[Your task] Each line below should be reproduced without any alteration.

+++ Collected material +++

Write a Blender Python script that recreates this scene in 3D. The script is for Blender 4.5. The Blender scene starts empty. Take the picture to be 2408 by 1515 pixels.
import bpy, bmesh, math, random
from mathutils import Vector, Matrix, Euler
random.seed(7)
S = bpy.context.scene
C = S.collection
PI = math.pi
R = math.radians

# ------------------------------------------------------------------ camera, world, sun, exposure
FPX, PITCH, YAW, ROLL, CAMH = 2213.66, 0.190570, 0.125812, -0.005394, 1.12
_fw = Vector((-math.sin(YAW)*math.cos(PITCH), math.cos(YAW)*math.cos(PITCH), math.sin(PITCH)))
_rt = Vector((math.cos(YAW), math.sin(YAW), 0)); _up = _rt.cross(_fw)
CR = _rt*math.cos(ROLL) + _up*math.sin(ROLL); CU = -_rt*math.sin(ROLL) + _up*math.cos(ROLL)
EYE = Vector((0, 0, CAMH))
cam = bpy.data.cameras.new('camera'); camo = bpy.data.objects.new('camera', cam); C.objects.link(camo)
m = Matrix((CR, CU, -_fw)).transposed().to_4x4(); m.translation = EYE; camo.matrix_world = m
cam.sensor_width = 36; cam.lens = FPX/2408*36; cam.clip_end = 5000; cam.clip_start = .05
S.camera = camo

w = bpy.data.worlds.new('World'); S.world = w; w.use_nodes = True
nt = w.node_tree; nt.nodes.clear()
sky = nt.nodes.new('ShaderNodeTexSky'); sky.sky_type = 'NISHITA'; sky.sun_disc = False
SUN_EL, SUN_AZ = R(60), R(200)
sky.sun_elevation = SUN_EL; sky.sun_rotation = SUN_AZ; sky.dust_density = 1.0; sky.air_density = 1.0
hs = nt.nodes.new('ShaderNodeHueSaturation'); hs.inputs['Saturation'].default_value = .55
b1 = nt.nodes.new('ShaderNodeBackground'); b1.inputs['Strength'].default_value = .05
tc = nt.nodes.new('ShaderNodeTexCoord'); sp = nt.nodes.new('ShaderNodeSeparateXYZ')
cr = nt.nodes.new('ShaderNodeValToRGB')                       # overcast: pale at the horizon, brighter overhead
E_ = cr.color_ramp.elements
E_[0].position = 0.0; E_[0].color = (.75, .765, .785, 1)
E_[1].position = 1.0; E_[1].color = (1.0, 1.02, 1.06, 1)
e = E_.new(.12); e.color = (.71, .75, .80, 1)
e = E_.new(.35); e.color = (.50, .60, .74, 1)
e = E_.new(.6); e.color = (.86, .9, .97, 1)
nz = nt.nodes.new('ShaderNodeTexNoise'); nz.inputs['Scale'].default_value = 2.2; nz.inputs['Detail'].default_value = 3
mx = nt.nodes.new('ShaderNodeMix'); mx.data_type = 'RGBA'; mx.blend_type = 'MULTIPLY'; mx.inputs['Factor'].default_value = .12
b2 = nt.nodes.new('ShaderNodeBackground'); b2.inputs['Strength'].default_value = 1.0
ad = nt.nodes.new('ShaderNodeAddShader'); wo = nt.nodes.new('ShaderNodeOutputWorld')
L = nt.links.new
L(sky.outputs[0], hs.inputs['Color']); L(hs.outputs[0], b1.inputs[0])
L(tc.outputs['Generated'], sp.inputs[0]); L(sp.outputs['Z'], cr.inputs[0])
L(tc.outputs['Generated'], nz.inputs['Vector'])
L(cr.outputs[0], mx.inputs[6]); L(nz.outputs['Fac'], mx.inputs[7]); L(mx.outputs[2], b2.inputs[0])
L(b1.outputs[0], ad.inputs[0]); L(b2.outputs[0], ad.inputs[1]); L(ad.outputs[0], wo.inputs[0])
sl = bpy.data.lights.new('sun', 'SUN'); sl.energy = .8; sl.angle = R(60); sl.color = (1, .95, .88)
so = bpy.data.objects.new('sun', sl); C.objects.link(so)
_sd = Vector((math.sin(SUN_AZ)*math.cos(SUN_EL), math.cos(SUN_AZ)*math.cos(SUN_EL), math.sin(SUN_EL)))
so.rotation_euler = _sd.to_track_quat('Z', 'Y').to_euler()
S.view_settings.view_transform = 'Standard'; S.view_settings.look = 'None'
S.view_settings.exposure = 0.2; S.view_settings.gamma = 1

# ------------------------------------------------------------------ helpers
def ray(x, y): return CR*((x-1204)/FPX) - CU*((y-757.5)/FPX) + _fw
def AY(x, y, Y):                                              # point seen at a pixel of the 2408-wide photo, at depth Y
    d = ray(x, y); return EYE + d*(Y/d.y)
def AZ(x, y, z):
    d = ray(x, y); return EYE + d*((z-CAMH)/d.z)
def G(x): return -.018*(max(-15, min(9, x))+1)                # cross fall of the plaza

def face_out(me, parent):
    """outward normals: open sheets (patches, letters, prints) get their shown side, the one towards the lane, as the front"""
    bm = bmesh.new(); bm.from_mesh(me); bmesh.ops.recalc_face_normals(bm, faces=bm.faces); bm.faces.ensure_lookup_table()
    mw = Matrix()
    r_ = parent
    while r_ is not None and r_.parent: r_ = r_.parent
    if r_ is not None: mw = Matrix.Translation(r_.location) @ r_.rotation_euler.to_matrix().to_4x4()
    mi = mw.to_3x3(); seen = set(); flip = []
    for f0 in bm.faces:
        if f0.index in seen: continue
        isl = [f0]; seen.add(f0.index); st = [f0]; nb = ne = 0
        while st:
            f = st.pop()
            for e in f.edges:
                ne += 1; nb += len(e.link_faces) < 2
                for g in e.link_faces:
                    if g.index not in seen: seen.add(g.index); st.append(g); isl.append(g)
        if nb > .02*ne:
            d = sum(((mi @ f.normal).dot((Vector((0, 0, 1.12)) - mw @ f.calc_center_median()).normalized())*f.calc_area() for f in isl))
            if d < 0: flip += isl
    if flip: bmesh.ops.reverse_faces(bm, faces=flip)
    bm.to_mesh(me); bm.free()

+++

[Correct answer]
Write a Blender Python script that recreates this scene in 3D. The script is for Blender 4.5. The Blender scene starts empty. Take the picture to be 2408 by 1515 pixels.
import bpy, bmesh, math, random
from mathutils import Vector, Matrix, Euler
random.seed(7)
S = bpy.context.scene
C = S.collection
PI = math.pi
R = math.radians

# ------------------------------------------------------------------ camera, world, sun, exposure
FPX, PITCH, YAW, ROLL, CAMH = 2213.66, 0.190570, 0.125812, -0.005394, 1.12
_fw = Vector((-math.sin(YAW)*math.cos(PITCH), math.cos(YAW)*math.cos(PITCH), math.sin(PITCH)))
_rt = Vector((math.cos(YAW), math.sin(YAW), 0)); _up = _rt.cross(_fw)
CR = _rt*math.cos(ROLL) + _up*math.sin(ROLL); CU = -_rt*math.sin(ROLL) + _up*math.cos(ROLL)
EYE = Vector((0, 0, CAMH))
cam = bpy.data.cameras.new('camera'); camo = bpy.data.objects.new('camera', cam); C.objects.link(camo)
m = Matrix((CR, CU, -_fw)).transposed().to_4x4(); m.translation = EYE; camo.matrix_world = m
cam.sensor_width = 36; cam.lens = FPX/2408*36; cam.clip_end = 5000; cam.clip_start = .05
S.camera = camo

w = bpy.data.worlds.new('World'); S.world = w; w.use_nodes = True
nt = w.node_tree; nt.nodes.clear()
sky = nt.nodes.new('ShaderNodeTexSky'); sky.sky_type = 'NISHITA'; sky.sun_disc = False
SUN_EL, SUN_AZ = R(60), R(200)
sky.sun_elevation = SUN_EL; sky.sun_rotation = SUN_AZ; sky.dust_density = 1.0; sky.air_density = 1.0
hs = nt.nodes.new('ShaderNodeHueSaturation'); hs.inputs['Saturation'].default_value = .55
b1 = nt.nodes.new('ShaderNodeBackground'); b1.inputs['Strength'].default_value = .05
tc = nt.nodes.new('ShaderNodeTexCoord'); sp = nt.nodes.new('ShaderNodeSeparateXYZ')
cr = nt.nodes.new('ShaderNodeValToRGB')                       # overcast: pale at the horizon, brighter overhead
E_ = cr.color_ramp.elements
E_[0].position = 0.0; E_[0].color = (.75, .765, .785, 1)
E_[1].position = 1.0; E_[1].color = (1.0, 1.02, 1.06, 1)
e = E_.new(.12); e.color = (.71, .75, .80, 1)
e = E_.new(.35); e.color = (.50, .60, .74, 1)
e = E_.new(.6); e.color = (.86, .9, .97, 1)
nz = nt.nodes.new('ShaderNodeTexNoise'); nz.inputs['Scale'].default_value = 2.2; nz.inputs['Detail'].default_value = 3
mx = nt.nodes.new('ShaderNodeMix'); mx.data_type = 'RGBA'; mx.blend_type = 'MULTIPLY'; mx.inputs['Factor'].default_value = .12
b2 = nt.nodes.new('ShaderNodeBackground'); b2.inputs['Strength'].default_value = 1.0
ad = nt.nodes.new('ShaderNodeAddShader'); wo = nt.nodes.new('ShaderNodeOutputWorld')
L = nt.links.new
L(sky.outputs[0], hs.inputs['Color']); L(hs.outputs[0], b1.inputs[0])
L(tc.outputs['Generated'], sp.inputs[0]); L(sp.outputs['Z'], cr.inputs[0])
L(tc.outputs['Generated'], nz.inputs['Vector'])
L(cr.outputs[0], mx.inputs[6]); L(nz.outputs['Fac'], mx.inputs[7]); L(mx.outputs[2], b2.inputs[0])
L(b1.outputs[0], ad.inputs[0]); L(b2.outputs[0], ad.inputs[1]); L(ad.outputs[0], wo.inputs[0])
sl = bpy.data.lights.new('sun', 'SUN'); sl.energy = .8; sl.angle = R(60); sl.color = (1, .95, .88)
so = bpy.data.objects.new('sun', sl); C.objects.link(so)
_sd = Vector((math.sin(SUN_AZ)*math.cos(SUN_EL), math.cos(SUN_AZ)*math.cos(SUN_EL), math.sin(SUN_EL)))
so.rotation_euler = _sd.to_track_quat('Z', 'Y').to_euler()
S.view_settings.view_transform = 'Standard'; S.view_settings.look = 'None'
S.view_settings.exposure = 0.2; S.view_settings.gamma = 1

# ------------------------------------------------------------------ helpers
def ray(x, y): return CR*((x-1204)/FPX) - CU*((y-757.5)/FPX) + _fw
def AY(x, y, Y):                                              # point seen at a pixel of the 2408-wide photo, at depth Y
    d = ray(x, y); return EYE + d*(Y/d.y)
def AZ(x, y, z):
    d = ray(x, y); return EYE + d*((z-CAMH)/d.z)
def G(x): return -.018*(max(-15, min(9, x))+1)                # cross fall of the plaza

def face_out(me, parent):
    """outward normals: open sheets (patches, letters, prints) get their shown side, the one towards the lane, as the front"""
    bm = bmesh.new(); bm.from_mesh(me); bmesh.ops.recalc_face_normals(bm, faces=bm.faces); bm.faces.ensure_lookup_table()
    mw = Matrix()
    r_ = parent
    while r_ is not None and r_.parent: r_ = r_.parent
    if r_ is not None: mw = Matrix.Translation(r_.location) @ r_.rotation_euler.to_matrix().to_4x4()
    mi = mw.to_3x3(); seen = set(); flip = []
    for f0 in bm.faces:
        if f0.index in seen: continue
        isl = [f0]; seen.add(f0.index); st = [f0]; nb = ne = 0
        while st:
            f = st.pop()
            for e in f.edges:
                ne += 1; nb += len(e.link_faces) < 2
                for g in e.link_faces:
                    if g.index not in seen: seen.add(g.index); st.append(g); isl.append(g)
        if nb > .02*ne:
            d = sum(((mi @ f.normal).dot((Vector((0, 0, 1.12)) - mw @ f.calc_center_median()).normalized())*f.calc_area() for f in isl))
            if d < 0: flip += isl
    if flip: bmesh.ops.reverse_faces(bm, faces=flip)
    bm.to_mesh(me); bm.free()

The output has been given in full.